* Instructions for the task
In the data, extract each line that holds the string "Python".

* Available data
* * *

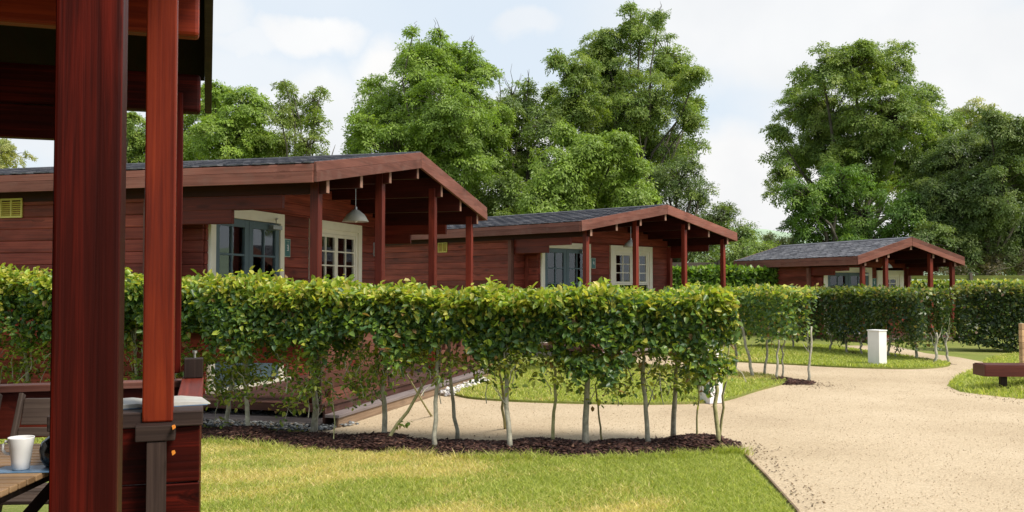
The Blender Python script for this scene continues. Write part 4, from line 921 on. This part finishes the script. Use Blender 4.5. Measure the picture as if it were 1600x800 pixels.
# garden table, mug, black pot, card
tbl = empty('garden_table', (-2.1, 3.45, DZ), R(3)); tag(tbl, 'slatted folding garden table with a mug on it behind the dark post', 'table')
TZ = .735
mb = MB()
for k in range(15): y = -.45 + k * .062; mb.box(-.42, .43, y, y + .052, TZ - .022, TZ, grain=0)
mb.build('tabletop', M['tablewood'], tbl, bevel=.004)
mb = MB(); mb.box(-.38, .38, -.46, -.42, TZ - .075, TZ - .024); mb.box(-.38, .38, .42, .46, TZ - .075, TZ - .024); mb.box(.34, .37, -.418, .418, TZ - .07, TZ - .024); mb.box(-.37, -.34, -.418, .418, TZ - .07, TZ - .024); mb.build('frame', M['oldwood'], tbl, bevel=.003)
for sx in (-1, 1):
    for sy in (-1, 1):
        mb = MB(); a = Vector((sx * .33, sy * .38, TZ - .05)); c = Vector((-sx * .28 + .02 * sy, sy * .38, 0.0)); d = (c - a); mb.obox((a + c) / 2 + Vector((0, .012 * sx, 0)), d / 2, (0, .010, 0), Vector((d.z, 0, -d.x)).normalized() * .022); mb.build('leg', M['oldwood'], tbl, bevel=.003)
TT = DZ + TZ
mug = empty('mug', (-1.762, 3.36, TT + .004)); tag(mug, 'tall white china mug standing on the garden table', 'mug')
mb = MB(); mb.lathe([(.0, .003), (.026, .0), (.029, .003), (.032, .03), (.038, .075), (.044, .112), (.0435, .115), (.0415, .112), (.035, .07), (.028, .012), (.0, .01)], n=36); mb.build('cup', M['china'], mug, smooth=True)
mb = MB(); mb.tube([(-.038, 0, .095), (-.056, 0, .098), (-.066, 0, .088), (-.066, 0, .068), (-.056, 0, .056), (-.036, 0, .055)], [.006, .0055, .005, .005, .0055, .006], 10); mb.build('handle', M['china'], mug, smooth=True)
pot = empty('teapot', (-1.655, 3.42, TT + .004)); tag(pot, 'black glazed pot half hidden by the dark post, beside the mug', 'teapot')
mb = MB(); mb.lathe([(.0, .0), (.045, .002), (.062, .03), (.066, .06), (.058, .09), (.035, .11), (.012, .118), (.014, .13), (.0, .136)], n=30); mb.build('body', M['blackglaze'], pot, smooth=True)
mb = MB(); mb.tube([(.05, 0, .05), (.08, 0, .07), (.1, 0, .105)], [.014, .01, .008], 8); mb.build('spout', M['blackglaze'], pot, smooth=True)
mb = MB(); mb.box(-.105, .15, -.055, .075, 0, .003); cd = mb.build('card', M['bluecard'], bevel=.001); cd.location = (-1.74, 3.36, TT + .0005); cd.rotation_euler = (0, 0, R(6)); tag(cd, 'flat blue printed card under the mug and pot on the table', 'card')

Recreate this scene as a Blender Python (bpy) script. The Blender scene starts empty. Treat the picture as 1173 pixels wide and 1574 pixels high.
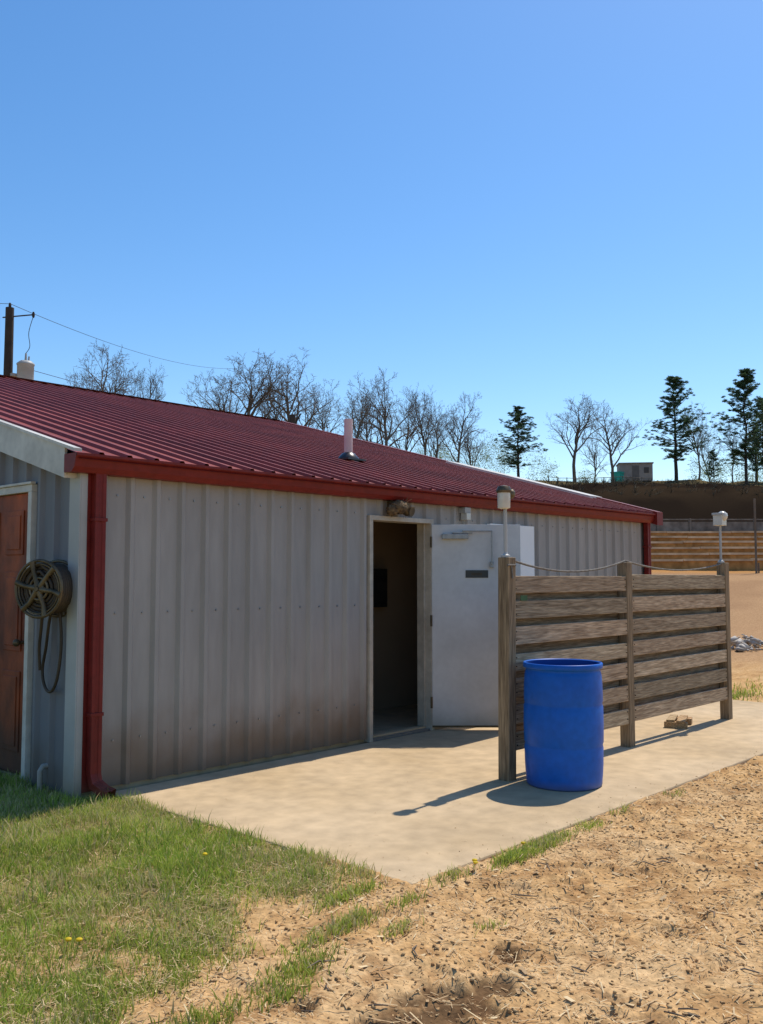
import bpy, math, numpy as np, random
from mathutils import Vector, Matrix
random.seed(7); rng=np.random.default_rng(7)
scn=bpy.context.scene
COL=scn.collection
# ------------------------------------------------------------ camera frame
CX,CY,CZ=-3.318,-5.674,1.52
YAW=math.radians(42.8); PIT=math.atan(98/1420.)
FH=(math.cos(YAW),math.sin(YAW)); RH=(math.sin(YAW),-math.cos(YAW))
def place(bearing,depth):
    """world x,y of something at a compass-like bearing (deg from +X) and depth from the viewpoint"""
    t=math.tan(math.radians(42.8-bearing))
    return (CX+depth*(FH[0]+t*RH[0]), CY+depth*(FH[1]+t*RH[1]))
# ------------------------------------------------------------ numpy noise
_T=rng.random((256,256))
def vn(x,y,s=0):
    x=np.asarray(x,float)+s*17.3; y=np.asarray(y,float)+s*9.7
    xi=np.floor(x).astype(int); yi=np.floor(y).astype(int)
    fx=x-xi; fy=y-yi; fx=fx*fx*(3-2*fx); fy=fy*fy*(3-2*fy)
    a=_T[xi%256,yi%256]; b=_T[(xi+1)%256,yi%256]; c=_T[xi%256,(yi+1)%256]; d=_T[(xi+1)%256,(yi+1)%256]
    return (a*(1-fx)+b*fx)*(1-fy)+(c*(1-fx)+d*fx)*fy
def fbm(x,y,sc,o=4,s=0):
    r=0;a=.5;t=0
    for i in range(o):
        r=r+a*vn(x*sc,y*sc,s+i*3); t+=a; a*=.5; sc=sc*2.03
    return r/t
def ss(x,a,b):
    t=np.clip((x-a)/(b-a),0,1); return t*t*(3-2*t)
# ------------------------------------------------------------ materials
def mat(name,c1,c2=None,scale=5,rough=.7,bump=0,bscale=None,stretch=(1,1,1),metal=0,spec=.3,lo=.35,hi=.65,
        vcol=False,dirt=None,transl=0,bdist=.01,detail=6,distort=0,fine=None,patch=None):
    m=bpy.data.materials.new(name); m.use_nodes=True; nt=m.node_tree; N=nt.nodes; L=nt.links
    b=N['Principled BSDF']; b.inputs['Roughness'].default_value=rough; b.inputs['Metallic'].default_value=metal
    b.inputs['Specular IOR Level'].default_value=spec
    tc=N.new('ShaderNodeTexCoord'); mp=N.new('ShaderNodeMapping'); mp.inputs['Scale'].default_value=stretch
    L.new(tc.outputs['Object'],mp.inputs['Vector'])
    c2=c2 or tuple(v*.8 for v in c1)
    no=N.new('ShaderNodeTexNoise'); no.inputs['Scale'].default_value=scale; no.inputs['Detail'].default_value=detail
    no.inputs['Distortion'].default_value=distort
    L.new(mp.outputs[0],no.inputs['Vector'])
    cr=N.new('ShaderNodeValToRGB'); cr.color_ramp.elements[0].position=lo; cr.color_ramp.elements[1].position=hi
    cr.color_ramp.elements[0].color=(*c1,1); cr.color_ramp.elements[1].color=(*c2,1)
    L.new(no.outputs['Fac'],cr.inputs['Fac']); col=cr.outputs[0]
    def mul(a,bsock,fac=1):
        x=N.new('ShaderNodeMix'); x.data_type='RGBA'; x.blend_type='MULTIPLY'; x.inputs['Factor'].default_value=fac
        L.new(a,x.inputs['A']); L.new(bsock,x.inputs['B']); return x.outputs['Result']
    for fn_ in ([fine] if fine else [])+([patch] if patch else []):
        f=N.new('ShaderNodeTexNoise'); f.inputs['Scale'].default_value=fn_[0]; f.inputs['Detail'].default_value=8
        L.new(mp.outputs[0] if fn_ is fine else tc.outputs['Object'],f.inputs['Vector'])
        r=N.new('ShaderNodeMapRange'); r.inputs['From Min'].default_value=.3; r.inputs['From Max'].default_value=.7
        r.inputs['To Min'].default_value=1-fn_[1]; r.inputs['To Max'].default_value=1+fn_[1]*.6
        L.new(f.outputs['Fac'],r.inputs['Value']); col=mul(col,r.outputs[0])
    if vcol:
        at=N.new('ShaderNodeAttribute'); at.attribute_name='Col'; col=mul(col,at.outputs['Color'])
    if dirt:
        sx=N.new('ShaderNodeSeparateXYZ'); L.new(tc.outputs['Object'],sx.inputs[0])
        n2=N.new('ShaderNodeTexNoise'); n2.inputs['Scale'].default_value=3; n2.inputs['Detail'].default_value=8
        L.new(tc.outputs['Object'],n2.inputs['Vector'])
        ad=N.new('ShaderNodeMath'); ad.operation='MULTIPLY_ADD'; ad.inputs[1].default_value=(dirt[2]-dirt[1])*.9
        L.new(n2.outputs['Fac'],ad.inputs[0]); 
        ad.inputs[2].default_value=-(dirt[2]-dirt[1])*.45
        s2=N.new('ShaderNodeMath'); s2.operation='ADD'; L.new(sx.outputs['Z'],s2.inputs[0]); L.new(ad.outputs[0],s2.inputs[1])
        mr=N.new('ShaderNodeMapRange'); mr.interpolation_type='SMOOTHSTEP'
        mr.inputs['From Min'].default_value=dirt[1]; mr.inputs['From Max'].default_value=dirt[2]
        mr.inputs['To Min'].default_value=dirt[3]; mr.inputs['To Max'].default_value=0
        L.new(s2.outputs[0],mr.inputs['Value'])
        x=N.new('ShaderNodeMix'); x.data_type='RGBA'; L.new(mr.outputs[0],x.inputs['Factor']); L.new(col,x.inputs['A']); x.inputs['B'].default_value=(*dirt[0],1)
        col=x.outputs['Result']
    L.new(col,b.inputs['Base Color'])
    if bump:
        n3=N.new('ShaderNodeTexNoise'); n3.inputs['Scale'].default_value=bscale or scale*4; n3.inputs['Detail'].default_value=8
        L.new(mp.outputs[0],n3.inputs['Vector'])
        bp=N.new('ShaderNodeBump'); bp.inputs['Strength'].default_value=bump; bp.inputs['Distance'].default_value=bdist
        L.new(n3.outputs['Fac'],bp.inputs['Height']); L.new(bp.outputs[0],b.inputs['Normal'])
    if transl:
        tr=N.new('ShaderNodeBsdfTranslucent'); L.new(col,tr.inputs['Color'])
        mx=N.new('ShaderNodeMixShader'); mx.inputs[0].default_value=transl
        L.new(b.outputs[0],mx.inputs[1]); L.new(tr.outputs[0],mx.inputs[2]); L.new(mx.outputs[0],N['Material Output'].inputs['Surface'])
    return m
# ------------------------------------------------------------ mesh helpers
def np_obj(name,V,F,material,cols=None,smooth=False,parent=None):
    V=np.ascontiguousarray(V,dtype=np.float32); F=np.ascontiguousarray(F,dtype=np.int32); k=F.shape[1]
    me=bpy.data.meshes.new(name); me.vertices.add(len(V)); me.vertices.foreach_set('co',V.ravel())
    me.loops.add(F.size); me.loops.foreach_set('vertex_index',F.ravel())
    me.polygons.add(len(F)); me.polygons.foreach_set('loop_start',np.arange(0,F.size,k,dtype=np.int32))
    if smooth: me.polygons.foreach_set('use_smooth',np.ones(len(F),dtype=bool))
    me.update(calc_edges=True)
    if cols is not None:
        a=me.color_attributes.new('Col','FLOAT_COLOR','POINT')
        c=np.ones((len(V),4),np.float32); c[:,:3]=cols; a.data.foreach_set('color',c.ravel())
    me.materials.append(material)
    o=bpy.data.objects.new(name,me); COL.objects.link(o)
    if parent: o.parent=parent
    return o
class MB:
    def __init__(s): s.v=[];s.f=[];s.c=[];s.sm=[];s.mi=[]
    def add(s,vs,fs,col=(1,1,1),smooth=False,mi=0):
        n=len(s.v); s.v+= [tuple(v) for v in vs]; s.c+=[col]*len(vs)
        for f in fs: s.f.append(tuple(i+n for i in f)); s.sm.append(smooth); s.mi.append(mi)
    def box(s,x0,x1,y0,y1,z0,z1,col=(1,1,1),mi=0,M=None):
        vs=[Vector((x,y,z)) for x in(x0,x1) for y in(y0,y1) for z in(z0,z1)]
        if M: vs=[M@v for v in vs]
        s.add(vs,[(0,1,3,2),(4,6,7,5),(0,4,5,1),(2,3,7,6),(0,2,6,4),(1,5,7,3)],col,False,mi)
    def tube(s,pts,r,n=8,col=(1,1,1),mi=0,caps=True,smooth=True):
        pts=[Vector(p) for p in pts]; rs=r if isinstance(r,(list,tuple)) else [r]*len(pts)
        vs=[];fs=[]
        up=None
        for i,p in enumerate(pts):
            d=(pts[min(i+1,len(pts)-1)]-pts[max(i-1,0)]).normalized()
            if up is None: up=Vector((0,0,1)) if abs(d.z)<.9 else Vector((1,0,0))
            a=d.cross(up).normalized(); b=a.cross(d).normalized(); up=b
            for k in range(n):
                t=2*math.pi*k/n; vs.append(p+(a*math.cos(t)+b*math.sin(t))*rs[i])
        for i in range(len(pts)-1):
            for k in range(n): fs.append((i*n+k,i*n+(k+1)%n,(i+1)*n+(k+1)%n,(i+1)*n+k))
        s.add(vs,fs,col,smooth,mi)
        if caps:
            s.add(vs[:n],[tuple(range(n-1,-1,-1))],col,False,mi); s.add(vs[-n:],[tuple(range(n))],col,False,mi)
    def lathe(s,prof,c=(0,0,0),n=32,col=(1,1,1),mi=0,M=None):
        vs=[];fs=[]
        for r,z in prof:
            for k in range(n):
                t=2*math.pi*k/n; v=Vector((r*math.cos(t),r*math.sin(t),z))
                v=(M@v) if M else v
                vs.append(v+Vector(c))
        for i in range(len(prof)-1):
            for k in range(n): fs.append((i*n+k,i*n+(k+1)%n,(i+1)*n+(k+1)%n,(i+1)*n+k))
        s.add(vs,fs,col,True,mi)
    def ball(s,c,r,col=(1,1,1),mi=0,sq=(1,1,1),jit=0,n=10):
        vs=[];fs=[]
        for i in range(n+1):
            ph=math.pi*i/n
            for k in range(n*2):
                t=math.pi*k/n; j=1+random.uniform(-jit,jit)
                vs.append((c[0]+r*sq[0]*j*math.sin(ph)*math.cos(t),c[1]+r*sq[1]*j*math.sin(ph)*math.sin(t),c[2]+r*sq[2]*j*math.cos(ph)))
        m=n*2
        for i in range(n):
            for k in range(m): fs.append((i*m+k,(i+1)*m+k,(i+1)*m+(k+1)%m,i*m+(k+1)%m))
        s.add(vs,fs,col,True,mi)
    def obj(s,name,mats,parent=None,bevel=0):
        me=bpy.data.meshes.new(name); me.from_pydata([tuple(v) for v in s.v],[],s.f)
        a=me.color_attributes.new('Col','FLOAT_COLOR','POINT')
        c=np.ones((len(s.v),4),np.float32); c[:,:3]=s.c; a.data.foreach_set('color',c.ravel())
        me.polygons.foreach_set('use_smooth',s.sm); me.polygons.foreach_set('material_index',s.mi)
        for m in (mats if isinstance(mats,list) else [mats]): me.materials.append(m)
        me.update(); o=bpy.data.objects.new(name,me); COL.objects.link(o)
        if parent: o.parent=parent
        if bevel:
            b=o.modifiers.new('bev','BEVEL'); b.width=bevel; b.segments=2; b.limit_method='ANGLE'
        return o
def empty(name,loc=(0,0,0)):
    e=bpy.data.objects.new(name,None); COL.objects.link(e); return e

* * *

* The output
The Blender Python script for this scene continues. Write part 4, from line 921 on. This part finishes the script. Use Blender 4.5. Measure the picture as if it were 1600x800 pixels.
Recreate this scene as a Blender Python (bpy) script. The Blender scene starts empty. Treat the picture as 1173 pixels wide and 1574 pixels high.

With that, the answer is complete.